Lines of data
+++

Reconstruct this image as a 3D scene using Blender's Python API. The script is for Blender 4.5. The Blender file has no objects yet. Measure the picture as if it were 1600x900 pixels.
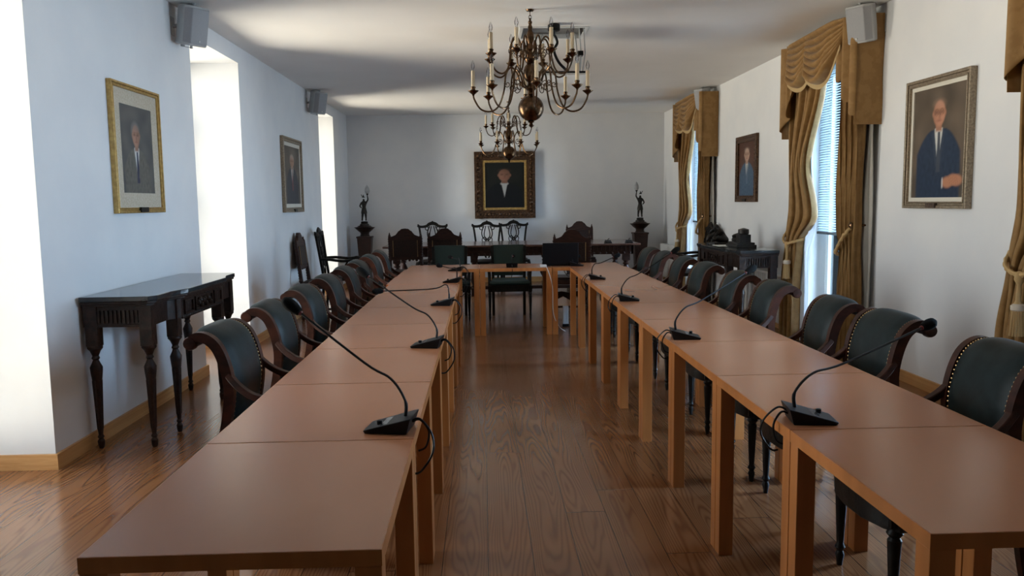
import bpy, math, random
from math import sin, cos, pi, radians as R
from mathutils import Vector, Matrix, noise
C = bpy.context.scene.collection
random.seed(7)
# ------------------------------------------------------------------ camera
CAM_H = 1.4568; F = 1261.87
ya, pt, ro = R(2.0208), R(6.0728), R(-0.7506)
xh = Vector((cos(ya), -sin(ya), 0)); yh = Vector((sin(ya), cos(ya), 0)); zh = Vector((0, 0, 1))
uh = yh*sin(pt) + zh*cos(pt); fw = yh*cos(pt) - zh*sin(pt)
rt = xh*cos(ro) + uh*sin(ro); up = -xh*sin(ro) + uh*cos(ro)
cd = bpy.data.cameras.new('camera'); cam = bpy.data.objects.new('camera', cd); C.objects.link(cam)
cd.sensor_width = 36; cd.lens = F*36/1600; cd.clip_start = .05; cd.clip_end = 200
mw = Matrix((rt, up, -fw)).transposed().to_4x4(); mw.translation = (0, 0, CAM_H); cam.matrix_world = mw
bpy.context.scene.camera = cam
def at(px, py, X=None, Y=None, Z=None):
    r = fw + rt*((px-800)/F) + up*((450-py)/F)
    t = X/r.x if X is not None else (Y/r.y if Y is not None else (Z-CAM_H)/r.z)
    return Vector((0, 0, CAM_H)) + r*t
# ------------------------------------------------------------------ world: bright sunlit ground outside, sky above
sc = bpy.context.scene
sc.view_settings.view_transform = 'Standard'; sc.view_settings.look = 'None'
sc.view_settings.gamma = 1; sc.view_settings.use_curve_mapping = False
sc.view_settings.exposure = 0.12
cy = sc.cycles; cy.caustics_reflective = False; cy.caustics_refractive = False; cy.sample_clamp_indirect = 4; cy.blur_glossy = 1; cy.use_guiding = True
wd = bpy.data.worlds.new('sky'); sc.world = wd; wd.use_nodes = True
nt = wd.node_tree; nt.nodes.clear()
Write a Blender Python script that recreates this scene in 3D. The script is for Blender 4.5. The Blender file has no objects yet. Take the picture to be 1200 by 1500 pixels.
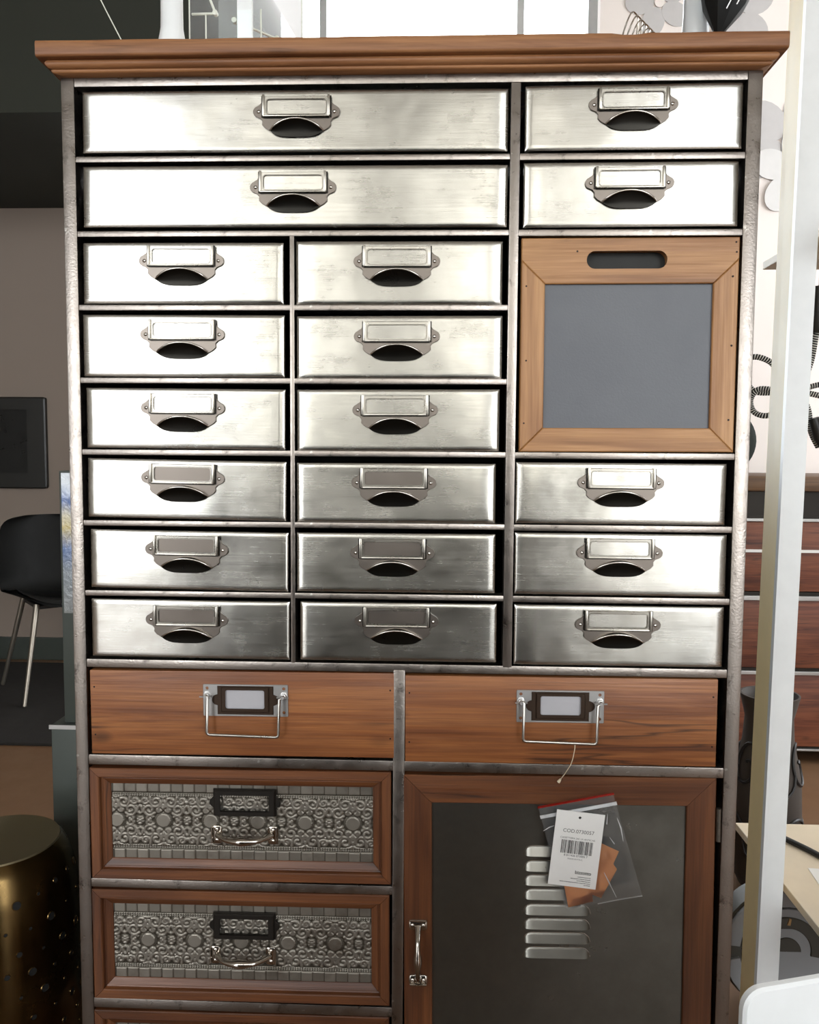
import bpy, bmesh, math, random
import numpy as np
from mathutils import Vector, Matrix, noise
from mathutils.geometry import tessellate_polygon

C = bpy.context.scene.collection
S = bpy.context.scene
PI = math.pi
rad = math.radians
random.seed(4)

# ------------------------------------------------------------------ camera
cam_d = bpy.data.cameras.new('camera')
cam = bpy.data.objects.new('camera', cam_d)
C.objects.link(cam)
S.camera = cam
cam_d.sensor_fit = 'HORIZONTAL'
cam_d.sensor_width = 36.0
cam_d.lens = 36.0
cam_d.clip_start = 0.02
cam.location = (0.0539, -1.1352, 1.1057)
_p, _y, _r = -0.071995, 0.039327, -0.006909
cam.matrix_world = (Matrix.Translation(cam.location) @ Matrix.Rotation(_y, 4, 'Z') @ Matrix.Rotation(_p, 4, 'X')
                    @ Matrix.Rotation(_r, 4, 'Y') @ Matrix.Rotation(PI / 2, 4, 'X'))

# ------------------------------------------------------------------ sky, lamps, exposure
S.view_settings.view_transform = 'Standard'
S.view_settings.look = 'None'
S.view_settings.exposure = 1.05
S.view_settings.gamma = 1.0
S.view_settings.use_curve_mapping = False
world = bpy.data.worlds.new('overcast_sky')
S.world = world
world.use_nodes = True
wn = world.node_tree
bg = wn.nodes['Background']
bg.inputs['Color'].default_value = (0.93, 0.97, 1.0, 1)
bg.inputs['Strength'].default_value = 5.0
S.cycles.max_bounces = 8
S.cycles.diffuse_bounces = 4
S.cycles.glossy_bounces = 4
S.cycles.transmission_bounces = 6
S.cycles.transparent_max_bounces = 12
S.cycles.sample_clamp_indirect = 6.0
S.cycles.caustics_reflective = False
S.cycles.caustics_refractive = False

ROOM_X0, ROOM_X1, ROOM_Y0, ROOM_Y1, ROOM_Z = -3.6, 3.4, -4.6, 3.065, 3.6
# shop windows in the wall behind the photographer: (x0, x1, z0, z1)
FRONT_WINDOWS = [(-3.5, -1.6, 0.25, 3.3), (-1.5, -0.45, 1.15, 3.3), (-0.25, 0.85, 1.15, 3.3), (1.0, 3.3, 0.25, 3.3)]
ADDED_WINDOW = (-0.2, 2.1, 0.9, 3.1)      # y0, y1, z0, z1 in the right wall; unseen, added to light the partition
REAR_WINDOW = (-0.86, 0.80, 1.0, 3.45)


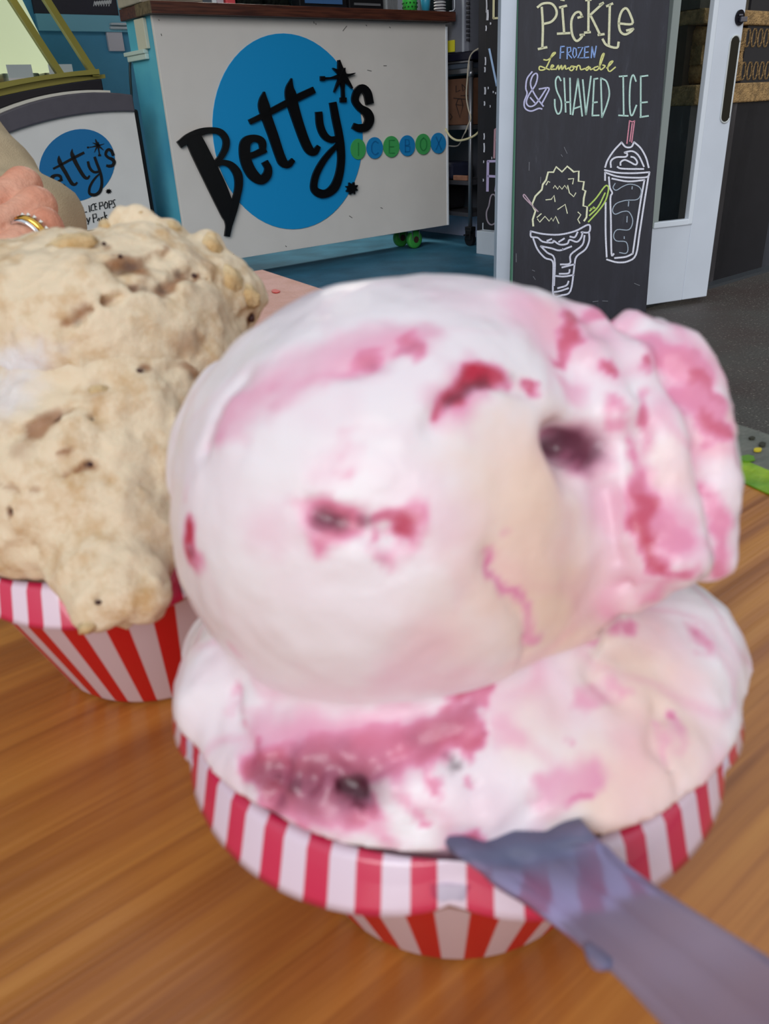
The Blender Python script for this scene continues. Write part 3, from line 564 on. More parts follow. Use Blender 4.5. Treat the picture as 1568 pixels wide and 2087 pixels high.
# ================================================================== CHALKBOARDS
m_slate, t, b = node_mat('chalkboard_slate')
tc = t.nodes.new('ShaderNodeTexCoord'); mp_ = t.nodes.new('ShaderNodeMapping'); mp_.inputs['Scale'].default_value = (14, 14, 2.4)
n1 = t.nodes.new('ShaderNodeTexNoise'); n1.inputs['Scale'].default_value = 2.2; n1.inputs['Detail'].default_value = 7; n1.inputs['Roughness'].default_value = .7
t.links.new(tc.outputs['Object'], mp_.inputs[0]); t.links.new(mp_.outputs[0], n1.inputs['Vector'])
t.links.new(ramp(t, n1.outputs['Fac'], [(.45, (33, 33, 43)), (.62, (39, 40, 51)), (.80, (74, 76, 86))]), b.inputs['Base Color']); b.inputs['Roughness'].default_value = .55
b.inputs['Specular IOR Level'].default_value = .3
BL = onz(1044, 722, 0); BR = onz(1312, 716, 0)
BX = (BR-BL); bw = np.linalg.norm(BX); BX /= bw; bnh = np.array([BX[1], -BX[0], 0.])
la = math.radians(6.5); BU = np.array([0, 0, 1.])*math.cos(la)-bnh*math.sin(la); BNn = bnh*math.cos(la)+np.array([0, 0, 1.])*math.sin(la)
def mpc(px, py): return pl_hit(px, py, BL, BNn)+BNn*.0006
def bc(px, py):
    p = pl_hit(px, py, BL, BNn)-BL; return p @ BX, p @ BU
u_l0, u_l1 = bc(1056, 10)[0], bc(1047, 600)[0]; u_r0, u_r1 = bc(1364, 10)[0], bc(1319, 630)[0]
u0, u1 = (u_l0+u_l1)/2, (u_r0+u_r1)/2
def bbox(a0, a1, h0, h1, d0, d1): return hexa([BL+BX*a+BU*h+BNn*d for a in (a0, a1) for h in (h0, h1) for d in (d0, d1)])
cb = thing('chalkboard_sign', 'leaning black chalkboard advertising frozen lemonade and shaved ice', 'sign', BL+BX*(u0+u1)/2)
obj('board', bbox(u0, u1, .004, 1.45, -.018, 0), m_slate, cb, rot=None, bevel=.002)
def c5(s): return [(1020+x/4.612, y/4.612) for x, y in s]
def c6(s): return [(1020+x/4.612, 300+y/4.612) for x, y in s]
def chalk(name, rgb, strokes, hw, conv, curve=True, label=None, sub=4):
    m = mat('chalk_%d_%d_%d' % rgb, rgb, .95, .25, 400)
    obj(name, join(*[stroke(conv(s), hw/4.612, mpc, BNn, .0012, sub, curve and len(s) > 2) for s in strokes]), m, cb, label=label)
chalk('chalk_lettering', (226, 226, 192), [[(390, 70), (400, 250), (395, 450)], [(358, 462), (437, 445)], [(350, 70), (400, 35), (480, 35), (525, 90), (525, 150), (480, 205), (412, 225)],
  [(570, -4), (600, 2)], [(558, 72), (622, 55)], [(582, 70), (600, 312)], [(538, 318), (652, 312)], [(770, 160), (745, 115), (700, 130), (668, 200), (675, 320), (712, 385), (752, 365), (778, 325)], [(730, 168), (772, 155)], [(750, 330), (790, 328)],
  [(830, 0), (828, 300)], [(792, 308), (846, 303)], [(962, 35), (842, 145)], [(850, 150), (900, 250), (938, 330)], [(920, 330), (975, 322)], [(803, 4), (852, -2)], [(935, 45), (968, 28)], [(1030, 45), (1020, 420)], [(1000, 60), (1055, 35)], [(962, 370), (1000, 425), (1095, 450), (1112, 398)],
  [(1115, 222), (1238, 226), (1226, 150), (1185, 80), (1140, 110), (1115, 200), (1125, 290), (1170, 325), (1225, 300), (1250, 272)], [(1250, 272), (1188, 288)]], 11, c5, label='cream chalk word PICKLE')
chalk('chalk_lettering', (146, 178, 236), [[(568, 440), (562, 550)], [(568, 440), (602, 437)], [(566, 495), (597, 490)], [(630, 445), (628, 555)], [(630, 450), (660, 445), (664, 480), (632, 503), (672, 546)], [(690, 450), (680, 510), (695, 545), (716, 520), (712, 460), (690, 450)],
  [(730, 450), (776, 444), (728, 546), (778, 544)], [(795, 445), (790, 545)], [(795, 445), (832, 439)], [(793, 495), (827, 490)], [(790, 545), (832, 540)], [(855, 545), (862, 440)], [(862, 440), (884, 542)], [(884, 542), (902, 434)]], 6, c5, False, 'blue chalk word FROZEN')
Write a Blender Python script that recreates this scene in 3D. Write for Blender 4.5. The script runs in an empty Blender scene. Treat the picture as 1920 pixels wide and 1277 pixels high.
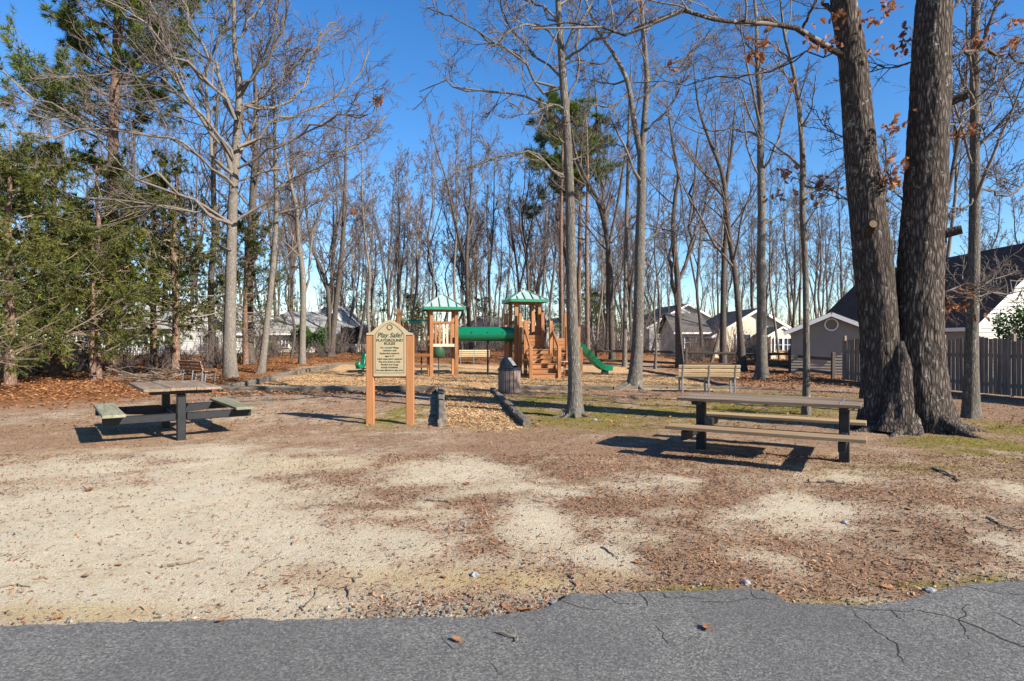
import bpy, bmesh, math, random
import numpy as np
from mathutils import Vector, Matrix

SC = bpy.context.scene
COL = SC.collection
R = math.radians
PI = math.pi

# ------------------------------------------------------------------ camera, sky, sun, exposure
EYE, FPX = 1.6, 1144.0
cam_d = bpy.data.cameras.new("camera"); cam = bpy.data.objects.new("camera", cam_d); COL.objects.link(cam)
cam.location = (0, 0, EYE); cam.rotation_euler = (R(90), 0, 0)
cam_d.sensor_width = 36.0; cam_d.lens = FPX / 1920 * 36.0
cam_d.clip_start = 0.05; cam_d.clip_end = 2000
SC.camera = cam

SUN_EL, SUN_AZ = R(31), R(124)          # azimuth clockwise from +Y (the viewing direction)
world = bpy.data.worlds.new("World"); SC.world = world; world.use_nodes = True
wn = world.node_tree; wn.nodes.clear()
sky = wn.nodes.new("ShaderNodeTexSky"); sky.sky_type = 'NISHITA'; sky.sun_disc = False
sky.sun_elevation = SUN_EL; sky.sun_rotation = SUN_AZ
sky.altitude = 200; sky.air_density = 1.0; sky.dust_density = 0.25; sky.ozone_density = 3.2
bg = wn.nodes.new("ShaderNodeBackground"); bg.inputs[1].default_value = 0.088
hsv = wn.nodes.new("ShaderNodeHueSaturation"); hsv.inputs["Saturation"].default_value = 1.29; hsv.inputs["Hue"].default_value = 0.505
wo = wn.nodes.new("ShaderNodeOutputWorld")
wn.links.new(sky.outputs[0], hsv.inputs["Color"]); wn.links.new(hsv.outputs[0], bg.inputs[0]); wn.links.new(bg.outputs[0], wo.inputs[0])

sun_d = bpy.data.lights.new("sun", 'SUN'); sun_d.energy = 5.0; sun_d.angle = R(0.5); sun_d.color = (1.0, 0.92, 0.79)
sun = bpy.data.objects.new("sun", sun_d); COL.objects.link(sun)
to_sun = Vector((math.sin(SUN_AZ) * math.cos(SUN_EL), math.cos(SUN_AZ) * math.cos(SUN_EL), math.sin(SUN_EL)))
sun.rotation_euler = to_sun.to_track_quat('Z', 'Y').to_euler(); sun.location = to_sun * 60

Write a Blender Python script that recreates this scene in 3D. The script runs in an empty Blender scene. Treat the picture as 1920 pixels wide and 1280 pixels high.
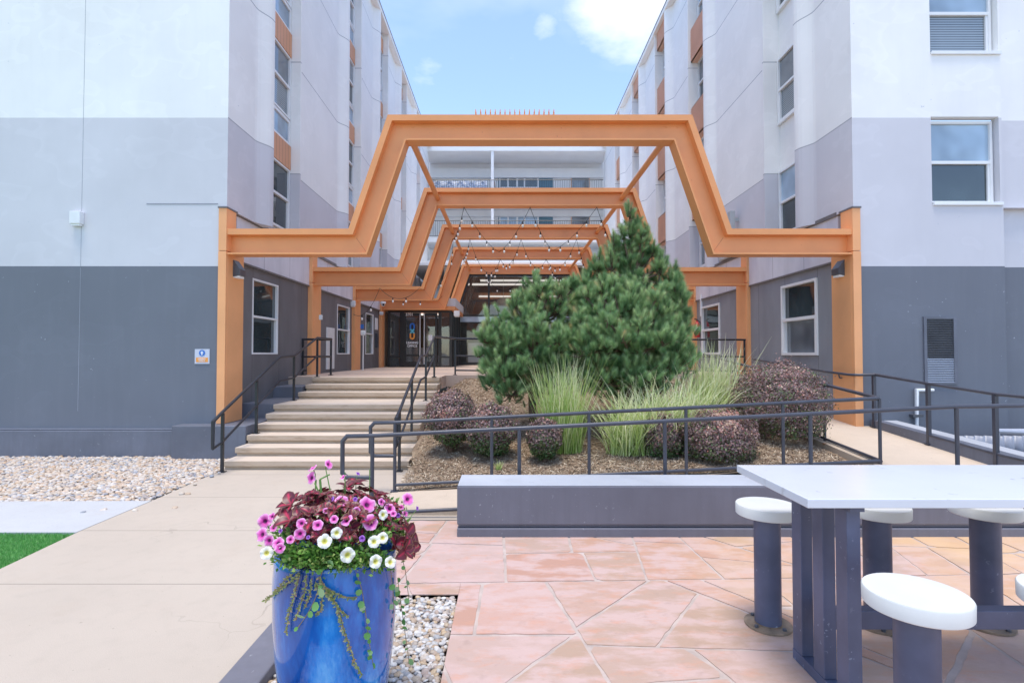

+++

Requirements
Make an exact copy of the lines from the one that contains "by 1500 pixels." through the one that contains "from mathutils.geometry import", both included, and no other lines. Pictures are skipped.

Finished exercise
Write a Blender Python script that recreates this scene in 3D. The script is for Blender 4.5. The Blender file has no objects yet. Take the picture to be 1200 by 1500 pixels.
import bpy, bmesh, math, random
import numpy as np
from mathutils import Vector, Matrix, noise
from mathutils.geometry import tessellate_polygon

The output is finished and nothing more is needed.